Il reddito di solidarietà era stato inizialmente introdotto come un sussidio alternativo al reddito di inclusione, e quindi non cumulabile. A giugno 2018 la Regione Emilia-Romagna lo ha poi modificato, rendendolo complementare al reddito di inclusione, rimodulando gli importi e facendo sì che una persona potesse percepire sia il sussidio regionale che quello nazionale. Nel 2019, con l’entrata in vigore del reddito di cittadinanza, il reddito di inclusione è venuto meno, così come il reddito di solidarietà. 

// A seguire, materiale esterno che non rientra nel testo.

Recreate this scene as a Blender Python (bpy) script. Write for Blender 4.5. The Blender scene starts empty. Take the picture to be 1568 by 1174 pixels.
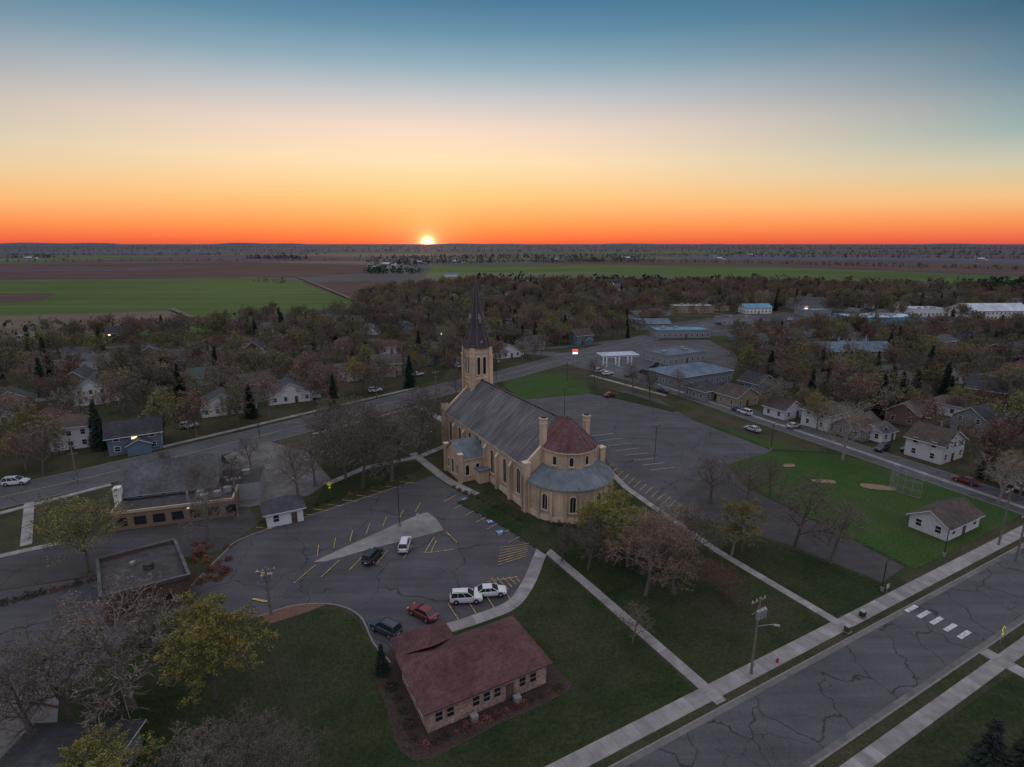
import bpy, math, random
from mathutils import Vector
random.seed(11)
R=random.random
U=random.uniform
# ---------------------------------------------------------------- camera model / helper casting image pixels onto the ground
H=50.0; F=860.0; PITCH=math.radians(13.97)
sp,cp=math.sin(PITCH),math.cos(PITCH)
def S(x,y,h=0.0):
    """image pixel cast through the camera -> ground coordinate in metres (point on the plane z=h)"""
    dx=(x-784)/F; dy=(y-587)/F
    dn=sp+dy*cp; fw=cp-dy*sp
    t=(H-h)/dn
    return (t*dx,t*fw)
def HG(x,yb,yt):
    X,Y=S(x,yb); dy=(yt-587)/F
    return H-Y*(sp+dy*cp)/(cp-dy*sp)
GA=math.radians(28.5)
UX=(math.cos(GA),math.sin(GA)); VX=(-math.sin(GA),math.cos(GA))
scene=bpy.context.scene
COL=scene.collection
def lin(c):
    c=c/255.0
    return c/12.92 if c<=.04045 else ((c+.055)/1.055)**2.4
def L(r,g,b): return (lin(r),lin(g),lin(b),1)

# ---------------------------------------------------------------- materials
class NT:
    def __init__(s,m): s.t=m.node_tree; s.n=s.t.nodes; s.l=s.t.links
    def new(s,ty,**k):
        n=s.n.new(ty)
        for a,b in k.items(): setattr(n,a,b)
        return n
    def link(s,a,b): s.l.new(a,b)
    def val(s,sock,v):
        if isinstance(v,bpy.types.NodeSocket): s.l.new(v,sock)
        else: sock.default_value=v
    def math(s,op,a,b=0.0,clamp=False):
        n=s.new('ShaderNodeMath',operation=op); n.use_clamp=clamp
        s.val(n.inputs[0],a); s.val(n.inputs[1],b); return n.outputs[0]
    def mix(s,f,a,b,bt='MIX'):
        n=s.new('ShaderNodeMix',data_type='RGBA',blend_type=bt)
        s.val(n.inputs[0],f); s.val(n.inputs[6],a); s.val(n.inputs[7],b); return n.outputs[2]
    def noise(s,vec,scale,detail=4,rough=.55):
        n=s.new('ShaderNodeTexNoise'); n.inputs['Scale'].default_value=scale
        n.inputs['Detail'].default_value=detail; n.inputs['Roughness'].default_value=rough
        s.link(vec,n.inputs['Vector']); return n.outputs['Fac']
    def mr(s,v,a,b,c,d):
        n=s.new('ShaderNodeMapRange'); s.val(n.inputs[0],v)
        for i,q in enumerate((a,b,c,d)): n.inputs[i+1].default_value=q
        return n.outputs[0]
    def grey(s,c,g):
        cc=s.new('ShaderNodeCombineColor')
        for i in range(3): s.link(g,cc.inputs[i])
        return s.mix(1.0,c,cc.outputs[0],'MULTIPLY')
def newmat(name):
    m=bpy.data.materials.new(name); m.use_nodes=True
    nt=NT(m); b=nt.n['Principled BSDF']; b.inputs['Roughness'].default_value=.9
    b.inputs['Specular IOR Level'].default_value=.25
    tc=nt.new('ShaderNodeTexCoord')
    return m,nt,b,tc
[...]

Ricapitolando: non è vero, come ha affermato Serracchiani, che con il sussidio che sostituirà il reddito di cittadinanza il governo Meloni ha «copiato» quelli approvati qualche anno fa dal Pd quando era al governo del Friuli-Venezia Giulia e dell’Emilia-Romagna. Sulla base delle anticipazioni pubblicate negli ultimi giorni da diverse fonti stampa, il nuovo sussidio presenta varie differenze da quelli citati da Serracchiani, sia per quanto riguarda i requisiti di accesso sia per quanto riguarda l’inserimento nel mondo del lavoro.

 

[1] La tabella con gli importi del sussidio si trova a pagina 18 del documento.